Another Federal Criminal Case Reversed by the Supreme Court

Readers know that federal criminal cases are a large portion of our work, so we pay attention to the laws, reported decisions and news stories about how the “feds” sometimes brings really unfortunate criminal cases. This past Monday, the United States Supreme Court reversed yet another unfortunate federal criminal case, because what the Defendant did was not even a federal crime. The case is a perfect example of how some federal prosecutors will take even the smallest case and try to”make a federal case out of something.” The case is Bond v. United States, and can be read here.
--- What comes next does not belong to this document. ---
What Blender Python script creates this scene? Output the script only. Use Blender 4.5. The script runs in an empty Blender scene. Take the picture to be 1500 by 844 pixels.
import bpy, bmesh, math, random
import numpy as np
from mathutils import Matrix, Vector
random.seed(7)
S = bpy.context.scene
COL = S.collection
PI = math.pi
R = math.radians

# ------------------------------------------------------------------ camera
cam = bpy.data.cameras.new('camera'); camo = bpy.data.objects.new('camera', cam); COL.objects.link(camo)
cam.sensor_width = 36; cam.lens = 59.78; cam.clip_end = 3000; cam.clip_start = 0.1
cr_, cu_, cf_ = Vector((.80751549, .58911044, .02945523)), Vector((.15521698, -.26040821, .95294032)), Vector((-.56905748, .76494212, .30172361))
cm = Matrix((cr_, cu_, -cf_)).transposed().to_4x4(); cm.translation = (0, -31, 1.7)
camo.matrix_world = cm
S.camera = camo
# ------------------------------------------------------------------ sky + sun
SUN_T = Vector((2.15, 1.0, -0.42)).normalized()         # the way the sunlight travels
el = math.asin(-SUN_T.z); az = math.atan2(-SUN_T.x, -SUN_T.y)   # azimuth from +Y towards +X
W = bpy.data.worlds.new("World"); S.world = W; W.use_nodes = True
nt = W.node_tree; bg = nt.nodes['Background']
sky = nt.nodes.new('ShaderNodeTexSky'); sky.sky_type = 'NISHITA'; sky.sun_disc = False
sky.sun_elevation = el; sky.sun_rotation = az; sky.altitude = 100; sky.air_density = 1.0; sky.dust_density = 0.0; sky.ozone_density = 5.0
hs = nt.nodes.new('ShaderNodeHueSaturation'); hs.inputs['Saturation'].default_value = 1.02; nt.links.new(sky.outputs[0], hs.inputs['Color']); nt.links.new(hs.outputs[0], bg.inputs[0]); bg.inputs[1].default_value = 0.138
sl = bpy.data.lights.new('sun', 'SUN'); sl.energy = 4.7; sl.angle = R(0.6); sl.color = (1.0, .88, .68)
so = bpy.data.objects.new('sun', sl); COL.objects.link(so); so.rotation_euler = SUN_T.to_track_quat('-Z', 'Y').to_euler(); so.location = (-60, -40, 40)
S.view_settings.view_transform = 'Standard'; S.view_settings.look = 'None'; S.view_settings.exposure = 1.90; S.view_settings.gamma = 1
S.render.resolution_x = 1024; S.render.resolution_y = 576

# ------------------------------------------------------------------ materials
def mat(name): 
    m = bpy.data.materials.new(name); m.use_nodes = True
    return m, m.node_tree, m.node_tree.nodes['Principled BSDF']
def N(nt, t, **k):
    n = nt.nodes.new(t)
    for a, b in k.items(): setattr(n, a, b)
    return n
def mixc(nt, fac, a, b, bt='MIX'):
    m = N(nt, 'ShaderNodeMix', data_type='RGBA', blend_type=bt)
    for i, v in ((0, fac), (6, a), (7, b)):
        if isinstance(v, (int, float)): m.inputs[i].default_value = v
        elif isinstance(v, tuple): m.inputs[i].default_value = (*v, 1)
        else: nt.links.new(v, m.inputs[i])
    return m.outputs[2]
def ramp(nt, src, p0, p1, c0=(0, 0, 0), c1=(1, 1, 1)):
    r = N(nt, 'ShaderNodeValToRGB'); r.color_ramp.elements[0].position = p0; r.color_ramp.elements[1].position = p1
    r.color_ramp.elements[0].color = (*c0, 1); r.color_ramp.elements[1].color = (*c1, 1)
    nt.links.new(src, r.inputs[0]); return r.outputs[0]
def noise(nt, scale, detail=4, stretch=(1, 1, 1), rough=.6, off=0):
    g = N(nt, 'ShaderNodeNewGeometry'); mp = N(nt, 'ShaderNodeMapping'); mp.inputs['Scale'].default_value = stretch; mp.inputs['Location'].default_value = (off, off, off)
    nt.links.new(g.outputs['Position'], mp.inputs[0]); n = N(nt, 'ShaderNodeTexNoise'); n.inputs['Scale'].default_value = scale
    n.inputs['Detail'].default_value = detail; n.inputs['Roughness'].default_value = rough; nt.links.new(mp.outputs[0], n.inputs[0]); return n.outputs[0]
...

A Pennsylvania woman learned that her husband had impregnated her former best friend. The woman put some caustic chemicals on the pregnant woman’s door handle. The victim was slightly burned on her hand, which she remedied by washing. Sounds like a state law case, right? Wrong! Some ambitious federal prosecutors brought a federal case against the Defendant for violating a 1998 statute that was designed to implement US treaty obligations concerning chemical weapons. A divided Supreme Court reduced the scope of this statute. The majority ruled that Congress could not have intended to make it a federal crime – with global implications – for a woman to try to poison her husband’s lover.

Although the Defendant may have violated a number of state laws, local prosecutors only went after her for harassing telephone calls and letters, and refused to accuse her of assault. Then the feds barged in. She worked out a deal by which she pleaded guilty to the federal crime of using a “chemical weapon,” on condition that she could later challenge the prosecution. Fortunately for her, the legal team representing the Defendant convinced the Supreme Court that the law did not even apply to what she did.
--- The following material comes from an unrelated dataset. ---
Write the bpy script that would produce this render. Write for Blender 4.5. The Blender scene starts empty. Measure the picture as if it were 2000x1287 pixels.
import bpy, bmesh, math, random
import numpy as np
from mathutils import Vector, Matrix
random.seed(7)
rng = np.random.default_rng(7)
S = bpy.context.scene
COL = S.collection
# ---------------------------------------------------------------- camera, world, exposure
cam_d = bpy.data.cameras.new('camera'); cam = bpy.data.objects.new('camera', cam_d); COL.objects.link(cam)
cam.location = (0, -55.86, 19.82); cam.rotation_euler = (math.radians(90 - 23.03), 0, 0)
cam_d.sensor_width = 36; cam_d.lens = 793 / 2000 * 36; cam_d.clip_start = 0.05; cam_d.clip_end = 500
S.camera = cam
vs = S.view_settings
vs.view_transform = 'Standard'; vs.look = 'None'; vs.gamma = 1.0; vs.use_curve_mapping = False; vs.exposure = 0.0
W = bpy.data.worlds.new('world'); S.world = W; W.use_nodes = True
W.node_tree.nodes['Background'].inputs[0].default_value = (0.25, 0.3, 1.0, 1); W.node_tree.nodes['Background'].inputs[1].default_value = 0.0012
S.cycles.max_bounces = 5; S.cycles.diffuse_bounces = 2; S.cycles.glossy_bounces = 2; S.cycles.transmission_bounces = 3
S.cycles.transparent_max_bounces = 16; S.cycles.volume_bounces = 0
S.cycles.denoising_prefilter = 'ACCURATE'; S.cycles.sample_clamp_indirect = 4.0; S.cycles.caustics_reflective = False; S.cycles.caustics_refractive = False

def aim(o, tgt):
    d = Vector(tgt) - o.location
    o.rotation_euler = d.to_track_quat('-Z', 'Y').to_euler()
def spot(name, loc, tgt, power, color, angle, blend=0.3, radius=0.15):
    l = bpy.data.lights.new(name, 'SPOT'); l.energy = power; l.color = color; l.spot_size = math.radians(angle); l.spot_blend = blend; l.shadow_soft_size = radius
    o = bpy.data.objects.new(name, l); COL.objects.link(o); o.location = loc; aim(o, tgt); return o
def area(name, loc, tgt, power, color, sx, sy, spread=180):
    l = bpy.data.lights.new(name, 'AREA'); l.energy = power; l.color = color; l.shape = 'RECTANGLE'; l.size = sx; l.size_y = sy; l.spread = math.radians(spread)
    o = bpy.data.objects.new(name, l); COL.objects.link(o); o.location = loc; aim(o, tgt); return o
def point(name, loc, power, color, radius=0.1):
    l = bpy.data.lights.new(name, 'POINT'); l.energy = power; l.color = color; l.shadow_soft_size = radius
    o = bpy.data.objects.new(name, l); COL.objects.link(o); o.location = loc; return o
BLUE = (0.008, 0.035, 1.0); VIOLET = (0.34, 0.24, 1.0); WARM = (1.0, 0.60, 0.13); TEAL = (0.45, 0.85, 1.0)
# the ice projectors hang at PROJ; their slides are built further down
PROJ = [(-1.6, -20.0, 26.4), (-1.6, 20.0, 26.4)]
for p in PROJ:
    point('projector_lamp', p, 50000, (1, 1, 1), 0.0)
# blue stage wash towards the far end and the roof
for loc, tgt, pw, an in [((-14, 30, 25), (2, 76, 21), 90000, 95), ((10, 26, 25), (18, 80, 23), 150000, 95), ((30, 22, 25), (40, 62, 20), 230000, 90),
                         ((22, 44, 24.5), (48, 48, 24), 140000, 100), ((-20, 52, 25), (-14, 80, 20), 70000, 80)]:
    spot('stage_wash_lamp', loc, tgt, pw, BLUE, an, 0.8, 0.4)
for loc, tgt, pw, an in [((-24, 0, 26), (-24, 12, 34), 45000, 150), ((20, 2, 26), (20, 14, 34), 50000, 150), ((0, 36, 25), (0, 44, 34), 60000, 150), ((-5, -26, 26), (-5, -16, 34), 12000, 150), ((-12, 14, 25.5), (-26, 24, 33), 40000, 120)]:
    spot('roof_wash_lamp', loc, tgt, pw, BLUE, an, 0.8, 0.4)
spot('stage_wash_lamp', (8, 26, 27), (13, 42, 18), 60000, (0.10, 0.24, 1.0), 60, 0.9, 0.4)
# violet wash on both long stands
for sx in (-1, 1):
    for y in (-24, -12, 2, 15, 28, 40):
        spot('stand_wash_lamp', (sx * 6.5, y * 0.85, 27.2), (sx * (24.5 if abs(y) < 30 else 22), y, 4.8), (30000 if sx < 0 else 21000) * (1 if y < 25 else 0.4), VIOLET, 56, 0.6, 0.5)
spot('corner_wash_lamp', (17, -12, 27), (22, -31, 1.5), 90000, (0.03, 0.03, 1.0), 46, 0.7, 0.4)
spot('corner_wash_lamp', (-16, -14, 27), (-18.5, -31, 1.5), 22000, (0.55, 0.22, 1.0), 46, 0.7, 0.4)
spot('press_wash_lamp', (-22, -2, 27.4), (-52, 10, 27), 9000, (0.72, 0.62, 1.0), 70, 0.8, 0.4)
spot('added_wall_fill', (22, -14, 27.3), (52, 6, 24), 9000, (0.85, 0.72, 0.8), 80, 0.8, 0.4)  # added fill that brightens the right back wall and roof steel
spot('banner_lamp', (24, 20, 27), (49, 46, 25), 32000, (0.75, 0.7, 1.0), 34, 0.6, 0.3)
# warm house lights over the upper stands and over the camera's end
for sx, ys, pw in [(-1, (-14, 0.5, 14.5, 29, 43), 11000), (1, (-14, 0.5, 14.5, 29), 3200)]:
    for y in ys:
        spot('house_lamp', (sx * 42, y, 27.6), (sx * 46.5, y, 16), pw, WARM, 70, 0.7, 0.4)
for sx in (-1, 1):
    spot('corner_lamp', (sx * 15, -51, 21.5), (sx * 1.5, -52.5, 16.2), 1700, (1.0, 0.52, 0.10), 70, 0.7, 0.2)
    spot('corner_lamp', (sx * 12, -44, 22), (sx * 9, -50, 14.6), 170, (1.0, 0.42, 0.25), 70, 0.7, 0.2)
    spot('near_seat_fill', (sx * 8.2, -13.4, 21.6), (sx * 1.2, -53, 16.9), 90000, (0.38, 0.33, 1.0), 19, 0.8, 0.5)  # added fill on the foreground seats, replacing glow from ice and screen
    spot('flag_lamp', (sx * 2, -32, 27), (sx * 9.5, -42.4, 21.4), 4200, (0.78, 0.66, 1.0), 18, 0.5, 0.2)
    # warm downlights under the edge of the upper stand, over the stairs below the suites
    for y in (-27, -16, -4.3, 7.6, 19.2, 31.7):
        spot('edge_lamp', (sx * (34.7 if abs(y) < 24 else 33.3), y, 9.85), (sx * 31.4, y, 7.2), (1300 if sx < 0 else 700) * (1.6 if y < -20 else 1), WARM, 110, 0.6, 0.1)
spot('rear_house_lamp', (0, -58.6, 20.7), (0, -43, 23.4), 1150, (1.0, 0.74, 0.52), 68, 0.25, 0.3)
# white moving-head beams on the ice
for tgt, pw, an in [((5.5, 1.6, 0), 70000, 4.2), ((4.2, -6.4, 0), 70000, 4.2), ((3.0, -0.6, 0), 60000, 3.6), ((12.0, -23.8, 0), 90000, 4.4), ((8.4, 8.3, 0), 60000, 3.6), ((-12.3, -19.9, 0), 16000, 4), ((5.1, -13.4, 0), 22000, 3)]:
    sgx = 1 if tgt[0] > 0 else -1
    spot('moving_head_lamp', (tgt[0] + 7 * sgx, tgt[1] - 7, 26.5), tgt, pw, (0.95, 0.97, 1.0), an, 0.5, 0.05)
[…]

The case had attracted notice because it seemed to pose the ultimate question of just how far Congress could go, in regulating activity entirely inside the U.S., when it was enacting a law to carry out a global obligation that the federal government had assumed under a treaty. The Court dodged that issue, invoking the traditional practice of avoiding constitutional issues if not necessary to a decision, and chose to deal only with the question of whether Congress had meant to pass a law that was so nearly limitless that it would reach “a purely local crime” growing out of “romantic jealousy.”

Again, I never cease to be amazed at how federal prosecutors will waste tax dollars using unique federal laws in going after what are really local crimes. Anyone facing such a situation needs a legal team willing to fight, that much is for certain.